"It's your rights, ok?" Explaining the 'right to silence' to Aboriginal suspects in the Northern Territory

The requirement to tell suspects about their right to avoid self-incrimination ideally puts suspects in an equal position at the start of a police interview. However explaining the right to silence to some Aboriginal suspects is notoriously difficult, and lack of understanding may aggravate Aboriginal disadvantage in the criminal justice process. NT police are required to explain the right to silence 'in simple terms' and obtain evidence of 'apparent understanding', which leads to conversations with suspects. This is a linguistic study of those conversations using transcripts from court decisions.

This study examines how police explain the right to silence, how Aboriginal people might understand it, specific language issues that arise, and what is left unsaid. Legislation includes a text explaining the right to silence, and while this text is difficult to understand, it influences both the language used by police and the content of the information they provide. Specific problems are revealed by suspect responses and by analysis of some Aboriginal languages.

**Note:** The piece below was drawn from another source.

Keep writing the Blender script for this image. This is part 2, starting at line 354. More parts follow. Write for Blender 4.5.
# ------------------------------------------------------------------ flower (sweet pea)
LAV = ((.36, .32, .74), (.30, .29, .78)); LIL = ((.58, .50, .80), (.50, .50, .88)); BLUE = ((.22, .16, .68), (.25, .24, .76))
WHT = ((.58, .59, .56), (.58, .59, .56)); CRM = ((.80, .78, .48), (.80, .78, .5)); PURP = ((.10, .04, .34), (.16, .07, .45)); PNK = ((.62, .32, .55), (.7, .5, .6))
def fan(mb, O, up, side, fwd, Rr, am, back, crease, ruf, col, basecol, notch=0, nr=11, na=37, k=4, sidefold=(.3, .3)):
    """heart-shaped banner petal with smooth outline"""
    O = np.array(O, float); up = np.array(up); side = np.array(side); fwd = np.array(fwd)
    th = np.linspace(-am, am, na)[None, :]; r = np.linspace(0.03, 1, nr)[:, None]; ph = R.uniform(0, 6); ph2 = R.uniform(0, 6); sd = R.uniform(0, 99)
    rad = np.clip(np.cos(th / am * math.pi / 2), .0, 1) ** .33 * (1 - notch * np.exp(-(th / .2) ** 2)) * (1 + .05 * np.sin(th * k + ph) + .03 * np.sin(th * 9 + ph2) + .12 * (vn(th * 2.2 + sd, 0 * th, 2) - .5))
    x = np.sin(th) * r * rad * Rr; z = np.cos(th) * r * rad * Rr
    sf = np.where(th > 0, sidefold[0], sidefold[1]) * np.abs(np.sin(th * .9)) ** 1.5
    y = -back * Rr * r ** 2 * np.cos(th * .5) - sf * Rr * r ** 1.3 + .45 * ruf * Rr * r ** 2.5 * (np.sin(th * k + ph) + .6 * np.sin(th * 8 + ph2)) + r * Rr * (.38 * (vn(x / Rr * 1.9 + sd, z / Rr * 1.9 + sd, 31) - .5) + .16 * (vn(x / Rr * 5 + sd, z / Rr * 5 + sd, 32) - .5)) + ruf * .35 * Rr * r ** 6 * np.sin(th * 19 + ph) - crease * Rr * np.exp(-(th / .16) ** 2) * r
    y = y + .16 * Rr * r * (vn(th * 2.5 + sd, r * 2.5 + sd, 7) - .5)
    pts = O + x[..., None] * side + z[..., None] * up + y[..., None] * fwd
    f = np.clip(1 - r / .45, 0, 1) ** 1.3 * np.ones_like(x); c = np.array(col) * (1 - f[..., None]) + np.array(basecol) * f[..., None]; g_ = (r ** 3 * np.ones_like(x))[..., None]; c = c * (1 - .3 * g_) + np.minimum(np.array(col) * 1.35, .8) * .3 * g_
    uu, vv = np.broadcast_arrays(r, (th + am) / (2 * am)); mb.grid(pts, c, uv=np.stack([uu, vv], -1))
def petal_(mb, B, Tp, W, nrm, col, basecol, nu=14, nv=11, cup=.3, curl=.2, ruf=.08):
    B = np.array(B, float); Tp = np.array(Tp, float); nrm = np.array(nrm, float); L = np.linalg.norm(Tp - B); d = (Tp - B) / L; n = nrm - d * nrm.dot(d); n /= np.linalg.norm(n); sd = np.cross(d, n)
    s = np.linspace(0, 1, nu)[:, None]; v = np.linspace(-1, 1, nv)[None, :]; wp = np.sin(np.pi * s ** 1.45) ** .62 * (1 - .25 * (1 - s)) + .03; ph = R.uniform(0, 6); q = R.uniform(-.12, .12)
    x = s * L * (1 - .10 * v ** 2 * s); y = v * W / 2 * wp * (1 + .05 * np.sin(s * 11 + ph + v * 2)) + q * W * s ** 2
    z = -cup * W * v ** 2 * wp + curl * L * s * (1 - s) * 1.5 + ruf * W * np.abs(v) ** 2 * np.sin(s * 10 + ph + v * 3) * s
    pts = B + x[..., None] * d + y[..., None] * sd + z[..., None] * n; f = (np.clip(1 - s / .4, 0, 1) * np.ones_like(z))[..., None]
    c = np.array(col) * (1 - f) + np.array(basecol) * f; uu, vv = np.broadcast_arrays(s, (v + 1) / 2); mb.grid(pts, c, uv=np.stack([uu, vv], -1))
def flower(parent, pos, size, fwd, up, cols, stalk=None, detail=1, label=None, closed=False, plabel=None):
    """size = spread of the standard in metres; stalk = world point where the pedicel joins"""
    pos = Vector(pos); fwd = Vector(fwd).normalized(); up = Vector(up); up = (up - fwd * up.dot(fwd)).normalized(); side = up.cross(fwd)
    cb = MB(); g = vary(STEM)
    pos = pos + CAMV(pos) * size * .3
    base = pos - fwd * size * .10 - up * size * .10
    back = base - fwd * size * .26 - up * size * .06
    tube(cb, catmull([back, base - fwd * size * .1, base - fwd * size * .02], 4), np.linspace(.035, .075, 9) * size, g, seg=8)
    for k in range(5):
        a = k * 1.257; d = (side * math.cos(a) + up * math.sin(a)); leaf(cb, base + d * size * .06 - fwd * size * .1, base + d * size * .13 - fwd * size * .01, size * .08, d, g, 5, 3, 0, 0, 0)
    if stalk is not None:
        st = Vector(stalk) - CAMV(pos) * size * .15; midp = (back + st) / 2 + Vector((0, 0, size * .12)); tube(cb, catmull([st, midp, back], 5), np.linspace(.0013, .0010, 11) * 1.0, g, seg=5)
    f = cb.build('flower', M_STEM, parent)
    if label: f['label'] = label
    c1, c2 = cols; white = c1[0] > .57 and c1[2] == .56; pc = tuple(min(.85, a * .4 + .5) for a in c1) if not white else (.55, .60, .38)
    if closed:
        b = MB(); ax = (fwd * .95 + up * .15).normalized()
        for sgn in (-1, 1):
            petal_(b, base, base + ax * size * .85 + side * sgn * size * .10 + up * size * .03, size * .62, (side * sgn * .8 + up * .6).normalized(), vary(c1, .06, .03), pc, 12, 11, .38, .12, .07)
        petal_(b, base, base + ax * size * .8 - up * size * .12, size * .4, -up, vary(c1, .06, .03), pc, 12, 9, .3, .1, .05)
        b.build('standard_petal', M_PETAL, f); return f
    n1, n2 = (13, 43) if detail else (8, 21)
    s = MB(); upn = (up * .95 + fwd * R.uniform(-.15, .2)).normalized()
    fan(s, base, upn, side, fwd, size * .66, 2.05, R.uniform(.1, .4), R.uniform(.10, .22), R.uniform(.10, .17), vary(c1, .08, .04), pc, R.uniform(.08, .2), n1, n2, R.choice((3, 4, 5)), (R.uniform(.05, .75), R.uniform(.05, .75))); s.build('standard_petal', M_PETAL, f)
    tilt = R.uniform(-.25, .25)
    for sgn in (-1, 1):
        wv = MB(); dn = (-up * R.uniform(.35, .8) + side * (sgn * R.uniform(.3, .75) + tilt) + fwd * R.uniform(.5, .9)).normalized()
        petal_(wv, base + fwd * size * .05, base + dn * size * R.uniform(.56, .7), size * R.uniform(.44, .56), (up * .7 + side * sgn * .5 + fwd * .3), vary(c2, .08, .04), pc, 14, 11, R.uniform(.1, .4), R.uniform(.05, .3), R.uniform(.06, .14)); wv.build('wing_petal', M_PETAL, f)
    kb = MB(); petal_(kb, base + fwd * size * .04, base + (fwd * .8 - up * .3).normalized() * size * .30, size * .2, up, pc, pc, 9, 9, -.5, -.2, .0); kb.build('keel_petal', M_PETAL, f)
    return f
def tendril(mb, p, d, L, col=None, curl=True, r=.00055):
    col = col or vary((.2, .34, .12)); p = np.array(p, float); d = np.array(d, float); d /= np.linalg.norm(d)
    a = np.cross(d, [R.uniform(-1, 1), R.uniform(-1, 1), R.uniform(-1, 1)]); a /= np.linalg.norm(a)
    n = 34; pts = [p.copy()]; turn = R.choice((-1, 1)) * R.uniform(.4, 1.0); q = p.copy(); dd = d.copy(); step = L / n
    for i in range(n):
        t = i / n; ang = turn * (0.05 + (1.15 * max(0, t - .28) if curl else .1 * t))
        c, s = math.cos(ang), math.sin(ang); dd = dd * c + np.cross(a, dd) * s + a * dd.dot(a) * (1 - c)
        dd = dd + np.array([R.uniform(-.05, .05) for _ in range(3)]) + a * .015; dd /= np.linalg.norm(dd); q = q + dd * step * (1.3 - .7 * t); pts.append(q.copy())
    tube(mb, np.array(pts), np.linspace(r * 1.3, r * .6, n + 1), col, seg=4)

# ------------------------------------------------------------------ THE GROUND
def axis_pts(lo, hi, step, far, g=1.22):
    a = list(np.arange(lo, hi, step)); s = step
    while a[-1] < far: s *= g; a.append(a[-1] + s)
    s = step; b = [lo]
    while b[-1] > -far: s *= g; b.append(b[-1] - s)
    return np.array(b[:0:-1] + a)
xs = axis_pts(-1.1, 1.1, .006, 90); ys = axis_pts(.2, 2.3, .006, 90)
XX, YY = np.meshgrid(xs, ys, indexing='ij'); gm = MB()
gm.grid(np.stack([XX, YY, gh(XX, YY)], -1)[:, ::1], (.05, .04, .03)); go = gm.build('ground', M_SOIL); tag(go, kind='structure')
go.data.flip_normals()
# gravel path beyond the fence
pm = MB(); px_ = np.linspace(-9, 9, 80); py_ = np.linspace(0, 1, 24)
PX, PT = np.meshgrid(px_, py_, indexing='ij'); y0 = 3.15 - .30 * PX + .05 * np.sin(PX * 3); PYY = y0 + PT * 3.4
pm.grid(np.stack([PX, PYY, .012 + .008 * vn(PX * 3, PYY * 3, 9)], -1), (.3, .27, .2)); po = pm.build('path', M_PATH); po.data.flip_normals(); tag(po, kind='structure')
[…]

In conversations, which can often be long and complex, I argue that suspects need to understand 'what is happening' and what is under discussion, in order to learn about their right. Inevitably, explaining the right to silence calls on contextual knowledge. It is probably difficult to understand the right and make a decision about exercising it without some knowledge about how the legal process works, but it is unclear to what extent this knowledge is required to be explained or understood.

About the speaker

Alex Bowen was a criminal defence lawyer at the North Australian Aboriginal Justice Agency from 2012-15, based in Nhulunbuy and Darwin and working with Aboriginal people from diverse language and cultural backgrounds, particularly in Arnhem Land. In 2017 Alex completed a master's degree in linguistics at ANU, focusing on language in the NT legal system, and was awarded the University Medal. This seminar will present some of his thesis research into the right to silence caution.